Thursday 16 November 2000 01:00 GMT

The Government pledged "a lasting urban renaissance" with changes in planning and design to provide good quality homes and services.

The Government pledged "a lasting urban renaissance" with changes in planning and design to provide good quality homes and services.

Deputy Prime Minister John Prescott announced the Urban White Paper which he said would explain how towns and cities can function as "economic powerhouses".

The 160-page document Our towns and cities - the future draws heavily on the recommendations of architect Lord Rogers's Urban Taskforce report which last year called for better quality housing and improved health, education and police services to encourage the middle classes to stay in town rather than flee to the countryside.

Chancellor Gordon Brown announced last week a £1 billion package of tax measures to increase investment in urban areas, including an exemption from stamp duty for properties poor areas.

Mr Prescott said the new planning policy guidance would put urban renaissance at the heart of the urban planning system. There will also be a wide-ranging programme to improve parks, play areas and open spaces.

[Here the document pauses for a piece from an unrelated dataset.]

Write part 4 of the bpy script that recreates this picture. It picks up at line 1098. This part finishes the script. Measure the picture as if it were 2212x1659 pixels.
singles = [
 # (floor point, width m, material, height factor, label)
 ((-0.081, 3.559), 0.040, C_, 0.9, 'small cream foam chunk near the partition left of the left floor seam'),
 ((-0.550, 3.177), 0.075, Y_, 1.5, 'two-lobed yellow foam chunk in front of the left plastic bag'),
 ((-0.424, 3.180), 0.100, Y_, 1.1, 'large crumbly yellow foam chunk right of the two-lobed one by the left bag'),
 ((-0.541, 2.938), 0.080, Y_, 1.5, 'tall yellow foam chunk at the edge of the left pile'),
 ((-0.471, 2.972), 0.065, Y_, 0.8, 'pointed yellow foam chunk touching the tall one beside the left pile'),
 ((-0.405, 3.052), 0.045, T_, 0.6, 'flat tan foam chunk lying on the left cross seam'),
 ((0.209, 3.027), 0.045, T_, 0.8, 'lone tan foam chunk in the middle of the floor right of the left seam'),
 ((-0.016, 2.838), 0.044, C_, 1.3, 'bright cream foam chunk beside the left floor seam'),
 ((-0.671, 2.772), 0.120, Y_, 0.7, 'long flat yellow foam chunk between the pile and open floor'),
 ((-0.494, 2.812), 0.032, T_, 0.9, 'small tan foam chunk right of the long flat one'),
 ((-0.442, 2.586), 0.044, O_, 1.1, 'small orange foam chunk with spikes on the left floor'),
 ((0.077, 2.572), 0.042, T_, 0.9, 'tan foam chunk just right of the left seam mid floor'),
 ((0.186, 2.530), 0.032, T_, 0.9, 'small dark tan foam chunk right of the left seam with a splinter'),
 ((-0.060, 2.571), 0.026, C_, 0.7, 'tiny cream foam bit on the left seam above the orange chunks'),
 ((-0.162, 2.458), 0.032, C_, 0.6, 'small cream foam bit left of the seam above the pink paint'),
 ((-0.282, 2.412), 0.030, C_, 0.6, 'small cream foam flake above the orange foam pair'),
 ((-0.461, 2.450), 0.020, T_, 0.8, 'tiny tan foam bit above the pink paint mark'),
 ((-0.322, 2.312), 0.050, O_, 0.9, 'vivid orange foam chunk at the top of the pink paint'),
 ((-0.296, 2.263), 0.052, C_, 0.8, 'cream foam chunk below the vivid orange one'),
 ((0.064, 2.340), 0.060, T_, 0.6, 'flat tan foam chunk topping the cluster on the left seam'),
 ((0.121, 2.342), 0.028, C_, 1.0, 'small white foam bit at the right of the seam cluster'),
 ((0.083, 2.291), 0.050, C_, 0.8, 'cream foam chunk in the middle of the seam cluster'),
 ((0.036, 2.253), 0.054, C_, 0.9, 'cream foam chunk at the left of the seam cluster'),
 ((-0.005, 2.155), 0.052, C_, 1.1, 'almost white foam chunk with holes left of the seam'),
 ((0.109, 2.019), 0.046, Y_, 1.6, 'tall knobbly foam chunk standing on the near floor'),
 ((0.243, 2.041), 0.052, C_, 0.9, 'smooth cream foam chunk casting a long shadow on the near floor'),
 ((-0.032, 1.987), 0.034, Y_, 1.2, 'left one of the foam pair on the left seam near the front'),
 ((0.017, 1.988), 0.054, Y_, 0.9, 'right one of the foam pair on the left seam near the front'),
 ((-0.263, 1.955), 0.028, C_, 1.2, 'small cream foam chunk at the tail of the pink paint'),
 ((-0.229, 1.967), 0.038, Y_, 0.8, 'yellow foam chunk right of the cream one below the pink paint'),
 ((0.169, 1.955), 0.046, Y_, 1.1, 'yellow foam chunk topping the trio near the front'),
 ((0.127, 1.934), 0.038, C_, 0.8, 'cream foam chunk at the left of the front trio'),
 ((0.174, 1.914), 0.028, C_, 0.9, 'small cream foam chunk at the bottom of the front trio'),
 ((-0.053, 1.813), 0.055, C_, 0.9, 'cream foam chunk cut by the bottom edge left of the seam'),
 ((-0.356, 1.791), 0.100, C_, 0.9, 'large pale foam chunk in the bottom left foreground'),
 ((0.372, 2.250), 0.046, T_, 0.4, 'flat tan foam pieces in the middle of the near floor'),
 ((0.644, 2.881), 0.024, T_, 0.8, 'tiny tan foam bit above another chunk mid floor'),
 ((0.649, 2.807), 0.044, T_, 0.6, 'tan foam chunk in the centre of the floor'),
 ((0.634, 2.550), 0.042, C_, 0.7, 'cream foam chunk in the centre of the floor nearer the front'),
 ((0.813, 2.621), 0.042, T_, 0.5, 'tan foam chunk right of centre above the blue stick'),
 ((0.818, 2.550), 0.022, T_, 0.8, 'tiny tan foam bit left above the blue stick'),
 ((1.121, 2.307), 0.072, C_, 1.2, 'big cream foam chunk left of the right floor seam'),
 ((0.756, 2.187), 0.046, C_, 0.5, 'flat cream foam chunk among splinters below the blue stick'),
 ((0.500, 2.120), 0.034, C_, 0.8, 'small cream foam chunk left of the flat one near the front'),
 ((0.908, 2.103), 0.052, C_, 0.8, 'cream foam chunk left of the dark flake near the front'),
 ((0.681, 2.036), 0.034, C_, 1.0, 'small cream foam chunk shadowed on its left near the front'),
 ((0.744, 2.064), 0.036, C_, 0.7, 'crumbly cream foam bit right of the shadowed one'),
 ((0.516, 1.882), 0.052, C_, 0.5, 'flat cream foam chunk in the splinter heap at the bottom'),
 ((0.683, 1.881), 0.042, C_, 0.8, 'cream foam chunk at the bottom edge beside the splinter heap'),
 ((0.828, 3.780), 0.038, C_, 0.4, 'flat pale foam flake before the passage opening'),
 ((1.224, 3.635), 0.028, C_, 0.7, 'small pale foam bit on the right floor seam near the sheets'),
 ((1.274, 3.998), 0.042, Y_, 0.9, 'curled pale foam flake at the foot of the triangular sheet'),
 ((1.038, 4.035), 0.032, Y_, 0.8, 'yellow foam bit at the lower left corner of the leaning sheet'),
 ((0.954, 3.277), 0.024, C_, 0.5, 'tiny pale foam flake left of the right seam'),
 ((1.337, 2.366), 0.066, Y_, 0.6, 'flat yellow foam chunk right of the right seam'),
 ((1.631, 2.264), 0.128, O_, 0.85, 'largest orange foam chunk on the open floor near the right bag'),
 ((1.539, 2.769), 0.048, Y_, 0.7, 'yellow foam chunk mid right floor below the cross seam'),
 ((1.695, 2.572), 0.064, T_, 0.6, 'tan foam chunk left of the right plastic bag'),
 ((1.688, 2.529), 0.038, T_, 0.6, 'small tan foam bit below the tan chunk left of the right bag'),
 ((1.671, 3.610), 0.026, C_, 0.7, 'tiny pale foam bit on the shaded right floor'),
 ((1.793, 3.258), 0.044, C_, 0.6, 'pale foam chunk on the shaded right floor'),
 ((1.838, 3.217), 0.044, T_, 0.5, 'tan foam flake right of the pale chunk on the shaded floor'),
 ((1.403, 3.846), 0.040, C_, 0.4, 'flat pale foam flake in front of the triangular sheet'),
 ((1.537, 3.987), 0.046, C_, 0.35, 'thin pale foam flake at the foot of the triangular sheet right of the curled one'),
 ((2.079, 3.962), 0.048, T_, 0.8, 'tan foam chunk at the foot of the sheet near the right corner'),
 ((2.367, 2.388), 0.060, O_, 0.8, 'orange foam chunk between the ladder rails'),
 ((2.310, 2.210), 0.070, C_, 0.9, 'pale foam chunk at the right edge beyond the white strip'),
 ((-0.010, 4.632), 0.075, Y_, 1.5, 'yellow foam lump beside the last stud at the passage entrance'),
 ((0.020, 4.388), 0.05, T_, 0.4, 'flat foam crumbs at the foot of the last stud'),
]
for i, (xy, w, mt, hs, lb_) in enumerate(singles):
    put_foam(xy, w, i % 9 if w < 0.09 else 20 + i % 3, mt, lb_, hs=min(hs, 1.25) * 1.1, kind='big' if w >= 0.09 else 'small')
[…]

He said there would be more money and flexibility for the regional development agencies, a bigger focus on skills and a new £100 million public private partnership for the English cities' fund.

A new national green flags scheme will encourage and reward excellence in managing parks and green spaces based on blue flags for beaches. A dedicated £96 million fund will be available for parks and green spaces from the new Opportunities Fund and £225 million from the Heritage Lottery Fund.

There will be up to 12 new urban regeneration companies and five more Millennium villages including a new one in East Manchester's Cardroom Estate.

Mr Prescott pledged measures to cut crime, and empowerment for local communities to help themselves through the creation of local strategic partnerships.

The White Paper also gives details of how the £180 billion 10-year transport plan links in with the drive for better towns and cities.

Lord Rogers of Riverside said: "The White Paper must be regarded as one important step along a very long road. The Government has established a vision for what our towns and city's could be like in 20-years, well-designed and managed places where local people can contribute fully to community life. Now they must combine powers, resources and political will towards implementing this vision."

But Lord Rogers warned that a renaissance could only happen if there was genuine joined-up Government.

"There is still much more to be done. On crucial issues of land assembly, land clean-up, resource allocation and statutory powers, this White Paper falls short of what is going to be required to engender a real urban renaissance.

"I also remain disappointed by the failure to equalise VAT between old homes and new. We must create a level playing field to both promote urban regeneration and protect the countryside. I now call upon the Government to follow aspiration with legislation, to make a deeper commitment to urban areas within its election manifesto and to review this policy framework within the next three years."

Mr Prescott who was challenged in the Commons over Lord Rogers criticisms said: "I recognise Lord Rogers wanted more, but the direction is right, the strategy is right."